Later that same night, President Obama and Mitt Romney had their third debate and there was Monday Night Football and a Major League Baseball playoff game.
Needless to say, the 7 PM Ruppersberger-Jacobs event was not covered by the national media or any of the cable news networks. At least one of the local network stations based in Baltimore sent a reporter who described the event in a very brief and uninformative segment, and there were stories, also brief and uninteresting, in the local print and on-line media. According to the article at the Capital Gazette website, there was “a polarized crowd of about 100 that took turns cheering everything U.S. Rep. C.A. ‘Dutch’ Ruppersberger and State Sen. Nancy Jacobs said.”
One hundred people? Seriously? That many? Okay, I apologize for even minimum sarcasm, the political art and science of which has been recently perfected, and not in a nice way, by President Obama. It’s just that it’s so sad to see such an important office being ignored by the media and therefore by the electorate.
Notice the featured image. It’s horrible. To be blunt, it makes it look like State Senator Jacobs and Congressman Ruppersberger might be dating – an observation I would absolutely make if they were both males, so don’t comment me about it. (Comment me about something else.)
Congressman Ruppersberger knew exactly what he was doing when this picture was taken. (I don’t think Senator Jacobs did.) He was minimizing any differences between the two of them, a visual trick that favors the incumbent. President Obama and Mitt Romney shake hands. They don’t snuggle.
“Geez, look how friendly they are. You know, I wouldn’t be surprised if even she votes for him?” Congressman Ruppersberger did it, staged the shot that is, because he instinctively knew the picture would be more memorable, have a longer, more impressive shelf life than the debate itself that hardly anybody attended or would read or watch later.

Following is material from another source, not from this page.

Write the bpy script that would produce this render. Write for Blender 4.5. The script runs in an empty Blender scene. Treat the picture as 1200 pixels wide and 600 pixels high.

“Com’on. It’s just a picture.” Sure. Just a picture, but one more reminder of how we re-elect incumbents, over better qualified challengers, to high office, to the very same Congress, public esteem for which is at record lows. And whose fault is it? The gobs of special interest money that incumbents can raise, but challengers can’t? A media that’s mesmerized by breaking news and other shiny objects? No. It’s our fault for putting up with it.